- [REQUIREMENT]:
Repeat every line of the material, character for character.

- [GIVEN MATERIAL]:

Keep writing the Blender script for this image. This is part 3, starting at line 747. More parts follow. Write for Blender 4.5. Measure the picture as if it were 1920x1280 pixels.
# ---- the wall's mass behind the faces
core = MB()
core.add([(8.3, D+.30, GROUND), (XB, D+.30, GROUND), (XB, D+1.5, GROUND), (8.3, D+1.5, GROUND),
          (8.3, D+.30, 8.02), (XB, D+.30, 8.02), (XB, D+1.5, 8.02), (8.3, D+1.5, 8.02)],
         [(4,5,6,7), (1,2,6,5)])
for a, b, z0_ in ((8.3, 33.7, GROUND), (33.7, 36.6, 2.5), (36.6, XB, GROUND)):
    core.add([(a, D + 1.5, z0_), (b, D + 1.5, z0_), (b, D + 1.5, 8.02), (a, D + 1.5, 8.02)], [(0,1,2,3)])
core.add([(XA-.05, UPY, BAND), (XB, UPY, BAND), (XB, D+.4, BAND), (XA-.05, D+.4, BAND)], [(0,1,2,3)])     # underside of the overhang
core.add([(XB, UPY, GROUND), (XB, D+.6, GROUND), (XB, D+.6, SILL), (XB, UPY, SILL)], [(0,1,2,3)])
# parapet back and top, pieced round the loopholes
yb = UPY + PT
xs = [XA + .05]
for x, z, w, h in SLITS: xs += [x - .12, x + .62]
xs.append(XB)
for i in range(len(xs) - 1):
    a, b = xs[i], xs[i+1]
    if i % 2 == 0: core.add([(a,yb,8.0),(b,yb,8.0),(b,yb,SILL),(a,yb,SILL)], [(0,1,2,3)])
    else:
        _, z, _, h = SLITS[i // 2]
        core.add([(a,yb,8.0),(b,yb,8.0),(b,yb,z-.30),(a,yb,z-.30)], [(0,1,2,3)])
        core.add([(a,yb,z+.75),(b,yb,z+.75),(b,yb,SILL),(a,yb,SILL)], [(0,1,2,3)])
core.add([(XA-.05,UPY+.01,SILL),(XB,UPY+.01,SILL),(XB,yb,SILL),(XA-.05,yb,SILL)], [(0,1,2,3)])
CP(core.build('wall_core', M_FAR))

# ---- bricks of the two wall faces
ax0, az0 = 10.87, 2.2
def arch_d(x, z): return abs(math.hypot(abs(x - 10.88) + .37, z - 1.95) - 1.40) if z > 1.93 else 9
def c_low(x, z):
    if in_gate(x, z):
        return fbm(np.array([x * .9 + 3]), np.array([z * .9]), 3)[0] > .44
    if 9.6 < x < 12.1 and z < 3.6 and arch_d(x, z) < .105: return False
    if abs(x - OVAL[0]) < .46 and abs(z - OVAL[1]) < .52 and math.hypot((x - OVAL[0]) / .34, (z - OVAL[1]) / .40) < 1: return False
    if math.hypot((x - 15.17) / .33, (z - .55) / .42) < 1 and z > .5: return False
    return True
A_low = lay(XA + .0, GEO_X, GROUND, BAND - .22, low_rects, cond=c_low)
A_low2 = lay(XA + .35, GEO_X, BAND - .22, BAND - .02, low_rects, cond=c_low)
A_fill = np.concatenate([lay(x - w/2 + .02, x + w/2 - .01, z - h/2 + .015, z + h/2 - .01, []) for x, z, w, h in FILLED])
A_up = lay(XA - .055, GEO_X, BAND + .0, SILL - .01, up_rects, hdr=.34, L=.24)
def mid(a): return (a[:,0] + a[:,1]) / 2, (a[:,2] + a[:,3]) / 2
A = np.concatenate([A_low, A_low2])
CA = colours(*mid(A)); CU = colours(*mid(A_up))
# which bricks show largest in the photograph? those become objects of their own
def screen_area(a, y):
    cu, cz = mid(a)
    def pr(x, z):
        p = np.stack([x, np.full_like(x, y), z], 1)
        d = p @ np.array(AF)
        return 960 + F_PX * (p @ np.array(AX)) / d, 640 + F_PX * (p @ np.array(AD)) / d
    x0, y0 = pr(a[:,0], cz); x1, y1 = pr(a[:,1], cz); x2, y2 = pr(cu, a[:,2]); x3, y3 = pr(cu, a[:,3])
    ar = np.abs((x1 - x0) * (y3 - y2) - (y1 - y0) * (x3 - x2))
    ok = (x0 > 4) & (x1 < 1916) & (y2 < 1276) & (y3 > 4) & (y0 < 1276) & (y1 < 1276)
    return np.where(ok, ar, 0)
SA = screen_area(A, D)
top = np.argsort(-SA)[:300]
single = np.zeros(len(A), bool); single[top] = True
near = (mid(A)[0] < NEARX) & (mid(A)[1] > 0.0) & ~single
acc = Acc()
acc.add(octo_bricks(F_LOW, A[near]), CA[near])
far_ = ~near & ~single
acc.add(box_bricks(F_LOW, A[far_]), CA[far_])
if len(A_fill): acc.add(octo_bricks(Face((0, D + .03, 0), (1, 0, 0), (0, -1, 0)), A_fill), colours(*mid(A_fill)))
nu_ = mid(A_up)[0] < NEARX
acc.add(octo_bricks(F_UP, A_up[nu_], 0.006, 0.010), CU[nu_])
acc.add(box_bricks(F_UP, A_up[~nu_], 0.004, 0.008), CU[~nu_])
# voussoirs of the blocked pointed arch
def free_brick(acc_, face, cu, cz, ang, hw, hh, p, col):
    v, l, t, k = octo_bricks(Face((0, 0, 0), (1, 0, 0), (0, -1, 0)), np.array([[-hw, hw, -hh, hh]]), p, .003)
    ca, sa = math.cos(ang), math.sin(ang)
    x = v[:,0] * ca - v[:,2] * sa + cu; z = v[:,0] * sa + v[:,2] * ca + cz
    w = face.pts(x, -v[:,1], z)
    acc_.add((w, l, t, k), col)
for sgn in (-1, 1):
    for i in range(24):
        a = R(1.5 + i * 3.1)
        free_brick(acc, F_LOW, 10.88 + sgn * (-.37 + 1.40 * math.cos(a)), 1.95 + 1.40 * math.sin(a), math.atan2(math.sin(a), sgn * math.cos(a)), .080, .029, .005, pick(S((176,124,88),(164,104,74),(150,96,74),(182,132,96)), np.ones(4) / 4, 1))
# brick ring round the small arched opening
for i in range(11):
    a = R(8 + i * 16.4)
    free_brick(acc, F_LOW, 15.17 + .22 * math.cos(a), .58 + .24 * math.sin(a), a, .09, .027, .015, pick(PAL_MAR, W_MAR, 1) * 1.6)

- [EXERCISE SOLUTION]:
Keep writing the Blender script for this image. This is part 3, starting at line 747. More parts follow. Write for Blender 4.5. Measure the picture as if it were 1920x1280 pixels.
# ---- the wall's mass behind the faces
core = MB()
core.add([(8.3, D+.30, GROUND), (XB, D+.30, GROUND), (XB, D+1.5, GROUND), (8.3, D+1.5, GROUND),
          (8.3, D+.30, 8.02), (XB, D+.30, 8.02), (XB, D+1.5, 8.02), (8.3, D+1.5, 8.02)],
         [(4,5,6,7), (1,2,6,5)])
for a, b, z0_ in ((8.3, 33.7, GROUND), (33.7, 36.6, 2.5), (36.6, XB, GROUND)):
    core.add([(a, D + 1.5, z0_), (b, D + 1.5, z0_), (b, D + 1.5, 8.02), (a, D + 1.5, 8.02)], [(0,1,2,3)])
core.add([(XA-.05, UPY, BAND), (XB, UPY, BAND), (XB, D+.4, BAND), (XA-.05, D+.4, BAND)], [(0,1,2,3)])     # underside of the overhang
core.add([(XB, UPY, GROUND), (XB, D+.6, GROUND), (XB, D+.6, SILL), (XB, UPY, SILL)], [(0,1,2,3)])
# parapet back and top, pieced round the loopholes
yb = UPY + PT
xs = [XA + .05]
for x, z, w, h in SLITS: xs += [x - .12, x + .62]
xs.append(XB)
for i in range(len(xs) - 1):
    a, b = xs[i], xs[i+1]
    if i % 2 == 0: core.add([(a,yb,8.0),(b,yb,8.0),(b,yb,SILL),(a,yb,SILL)], [(0,1,2,3)])
    else:
        _, z, _, h = SLITS[i // 2]
        core.add([(a,yb,8.0),(b,yb,8.0),(b,yb,z-.30),(a,yb,z-.30)], [(0,1,2,3)])
        core.add([(a,yb,z+.75),(b,yb,z+.75),(b,yb,SILL),(a,yb,SILL)], [(0,1,2,3)])
core.add([(XA-.05,UPY+.01,SILL),(XB,UPY+.01,SILL),(XB,yb,SILL),(XA-.05,yb,SILL)], [(0,1,2,3)])
CP(core.build('wall_core', M_FAR))

# ---- bricks of the two wall faces
ax0, az0 = 10.87, 2.2
def arch_d(x, z): return abs(math.hypot(abs(x - 10.88) + .37, z - 1.95) - 1.40) if z > 1.93 else 9
def c_low(x, z):
    if in_gate(x, z):
        return fbm(np.array([x * .9 + 3]), np.array([z * .9]), 3)[0] > .44
    if 9.6 < x < 12.1 and z < 3.6 and arch_d(x, z) < .105: return False
    if abs(x - OVAL[0]) < .46 and abs(z - OVAL[1]) < .52 and math.hypot((x - OVAL[0]) / .34, (z - OVAL[1]) / .40) < 1: return False
    if math.hypot((x - 15.17) / .33, (z - .55) / .42) < 1 and z > .5: return False
    return True
A_low = lay(XA + .0, GEO_X, GROUND, BAND - .22, low_rects, cond=c_low)
A_low2 = lay(XA + .35, GEO_X, BAND - .22, BAND - .02, low_rects, cond=c_low)
A_fill = np.concatenate([lay(x - w/2 + .02, x + w/2 - .01, z - h/2 + .015, z + h/2 - .01, []) for x, z, w, h in FILLED])
A_up = lay(XA - .055, GEO_X, BAND + .0, SILL - .01, up_rects, hdr=.34, L=.24)
def mid(a): return (a[:,0] + a[:,1]) / 2, (a[:,2] + a[:,3]) / 2
A = np.concatenate([A_low, A_low2])
CA = colours(*mid(A)); CU = colours(*mid(A_up))
# which bricks show largest in the photograph? those become objects of their own
def screen_area(a, y):
    cu, cz = mid(a)
    def pr(x, z):
        p = np.stack([x, np.full_like(x, y), z], 1)
        d = p @ np.array(AF)
        return 960 + F_PX * (p @ np.array(AX)) / d, 640 + F_PX * (p @ np.array(AD)) / d
    x0, y0 = pr(a[:,0], cz); x1, y1 = pr(a[:,1], cz); x2, y2 = pr(cu, a[:,2]); x3, y3 = pr(cu, a[:,3])
    ar = np.abs((x1 - x0) * (y3 - y2) - (y1 - y0) * (x3 - x2))
    ok = (x0 > 4) & (x1 < 1916) & (y2 < 1276) & (y3 > 4) & (y0 < 1276) & (y1 < 1276)
    return np.where(ok, ar, 0)
SA = screen_area(A, D)
top = np.argsort(-SA)[:300]
single = np.zeros(len(A), bool); single[top] = True
near = (mid(A)[0] < NEARX) & (mid(A)[1] > 0.0) & ~single
acc = Acc()
acc.add(octo_bricks(F_LOW, A[near]), CA[near])
far_ = ~near & ~single
acc.add(box_bricks(F_LOW, A[far_]), CA[far_])
if len(A_fill): acc.add(octo_bricks(Face((0, D + .03, 0), (1, 0, 0), (0, -1, 0)), A_fill), colours(*mid(A_fill)))
nu_ = mid(A_up)[0] < NEARX
acc.add(octo_bricks(F_UP, A_up[nu_], 0.006, 0.010), CU[nu_])
acc.add(box_bricks(F_UP, A_up[~nu_], 0.004, 0.008), CU[~nu_])
# voussoirs of the blocked pointed arch
def free_brick(acc_, face, cu, cz, ang, hw, hh, p, col):
    v, l, t, k = octo_bricks(Face((0, 0, 0), (1, 0, 0), (0, -1, 0)), np.array([[-hw, hw, -hh, hh]]), p, .003)
    ca, sa = math.cos(ang), math.sin(ang)
    x = v[:,0] * ca - v[:,2] * sa + cu; z = v[:,0] * sa + v[:,2] * ca + cz
    w = face.pts(x, -v[:,1], z)
    acc_.add((w, l, t, k), col)
for sgn in (-1, 1):
    for i in range(24):
        a = R(1.5 + i * 3.1)
        free_brick(acc, F_LOW, 10.88 + sgn * (-.37 + 1.40 * math.cos(a)), 1.95 + 1.40 * math.sin(a), math.atan2(math.sin(a), sgn * math.cos(a)), .080, .029, .005, pick(S((176,124,88),(164,104,74),(150,96,74),(182,132,96)), np.ones(4) / 4, 1))
# brick ring round the small arched opening
for i in range(11):
    a = R(8 + i * 16.4)
    free_brick(acc, F_LOW, 15.17 + .22 * math.cos(a), .58 + .24 * math.sin(a), a, .09, .027, .015, pick(PAL_MAR, W_MAR, 1) * 1.6)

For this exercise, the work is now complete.